As bestialidades de Jair Bolsonaro

Não se pode esperar um comportamento com traços de humanismo de quem, como o presidente Jair Bolsonaro, se move pela ideologia que trucidou às centenas nas masmorras da ditadura militar. Só um ser guiado pela perversidade pode elogiar a barbárie e advogar o seu uso como método de governo e de convivência social.

Daí a naturalidade com que ele se manifestou, por exemplo, nos casos dos brasileiros que estavam na China e, temendo a epidemia de coronavírus, pediram para serem trazidos para o Brasil, e da “pessoa com HIV” ser “uma despesa para todos aqui no Brasil”. Nessas manifestações está toda a sua desumanidade e brutalidade.

O presidente tem se manifestado reiteradamente nesse tom, como as ameaças aos povos indígenas, com mortes provocadas por latifundiários, e o desrespeito aos nordestinos. Sem falar em questões mais gerais, como o ataque aos direitos dos trabalhadores e dos estudantes, o arrocho no salário mínimo, a “reforma” da Previdência que dificulta a aposentadoria e a redução de recursos para a educação, para as bolsas de pesquisas, entre outras medidas contra os interesses do povo.

Bolsonaro é incapaz de compreender a importância das pessoas individualmente. Ele refinou e assimilou a ideologia que se recusa a seguir as regras que conduziram a humanidade por muitos e muitos quilômetros no caminho da sua desanimalização. É a ideia da bestialização rediviva, da máxima de que a violência sempre existiu e sempre existirá no convívio humano.

Os arroubos bolsonaristas são a expressão do pensamento vulgar de que há setores da humanidade com a natureza propícia à transgressão. A solução seria exterminar os que seriam exterminadores. Esse pensamento se traduz em slogans tão em moda como os de que bandido bom é bandido morto e de que bandido tem que morrer. Ou em manifestações como essas sobre os brasileiros na China e a “pessoa com HIV”.

Essa teoria difunde, deliberadamente, a tese de que a defesa do humanismo – o tão agredido conceito de direitos humanos – é uma tentativa de socializar culpas e não a condenação de atos como o do facínora Carlos Alberto Brilhante Ustra, o ídolo e ideólogo de Bolsonaro. Consequentemente, acha que as ideias do humanismo, as forças da civilização, são coisas de quem defende bandidos e baderneiros.

As artes, o conhecimento científico, filosófico e social, a compreensão dos valores humanos edificados ao longo da história e a luta pela elevação do bem-estar social baseado na igualdade fraternal são, por conseguinte, o alvo dos arautos da barbárie, como Bolsonaro. Em seu lugar, floresce a prática afeita ao tempo dos clãs, quando não havia noção do Direito e da justiça; a ordem era a vingança.

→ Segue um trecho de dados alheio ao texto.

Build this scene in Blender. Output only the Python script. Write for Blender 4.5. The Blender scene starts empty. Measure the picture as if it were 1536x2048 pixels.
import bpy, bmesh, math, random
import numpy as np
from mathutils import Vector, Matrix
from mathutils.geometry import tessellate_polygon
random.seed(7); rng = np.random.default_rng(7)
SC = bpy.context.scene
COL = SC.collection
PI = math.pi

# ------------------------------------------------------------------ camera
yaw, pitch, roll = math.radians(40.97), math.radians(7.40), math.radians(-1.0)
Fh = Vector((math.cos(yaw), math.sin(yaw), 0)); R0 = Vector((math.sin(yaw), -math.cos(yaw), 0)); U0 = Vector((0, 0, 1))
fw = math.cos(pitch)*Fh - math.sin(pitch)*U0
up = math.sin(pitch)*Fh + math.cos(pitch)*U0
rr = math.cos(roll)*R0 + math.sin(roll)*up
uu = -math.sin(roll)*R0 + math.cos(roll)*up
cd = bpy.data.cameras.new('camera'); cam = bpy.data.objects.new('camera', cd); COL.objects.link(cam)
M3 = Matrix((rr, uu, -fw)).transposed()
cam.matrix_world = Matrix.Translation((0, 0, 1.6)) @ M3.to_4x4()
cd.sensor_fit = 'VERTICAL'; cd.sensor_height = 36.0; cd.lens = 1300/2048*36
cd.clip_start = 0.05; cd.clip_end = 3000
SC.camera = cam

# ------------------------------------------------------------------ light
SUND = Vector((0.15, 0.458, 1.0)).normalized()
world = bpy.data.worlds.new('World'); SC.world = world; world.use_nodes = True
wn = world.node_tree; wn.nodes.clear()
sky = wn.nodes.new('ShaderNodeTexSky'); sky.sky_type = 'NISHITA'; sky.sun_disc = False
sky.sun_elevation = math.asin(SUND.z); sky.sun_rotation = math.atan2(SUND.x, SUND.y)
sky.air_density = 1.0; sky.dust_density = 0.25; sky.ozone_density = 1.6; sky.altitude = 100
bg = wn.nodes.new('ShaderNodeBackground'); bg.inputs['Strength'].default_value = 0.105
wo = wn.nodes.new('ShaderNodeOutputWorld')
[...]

Em outros tempos, essa ideia de Bolsonaro serviu de base para um projeto de eugenia, de limpeza social. Seus atos, indiscutivelmente de viés discriminatório, estimulam crimes acobertados pelo manto da impunidade. Não há justificativa para se ficar indiferente quanto a eles, não respondê-los com contundência. Nem tampouco deixar de repudiar a sua conhecida truculência.

É preciso responder à opressão com resistência, não aceitando as opiniões de que as injustiças são irremediáveis – um revés da vida ditado por algum destino manifesto. Essa ideia bestial de Bolsonaro é a mesma que corrobora um modelo de governo que cria as condições para lucros com a troca de favores, com a sonegação de impostos e com a imposição de preços altos e salários miseráveis.

Bolsonaro, nesse aspecto, reaviva a elite brasileira, que se fez à custa do trabalho escravo. Durante quase quatro séculos, povos trazidos da África ergueram usinas e engenhos, povoados e igrejas sem receber salários. A ideia dos três pês – pão, pano e pau – ainda vigora nas relações sociais. Isso explica o atraso econômico e as injustiças sociais. Por tudo isso, esses atos de Bolsonaro precisam ser duramente repudiados.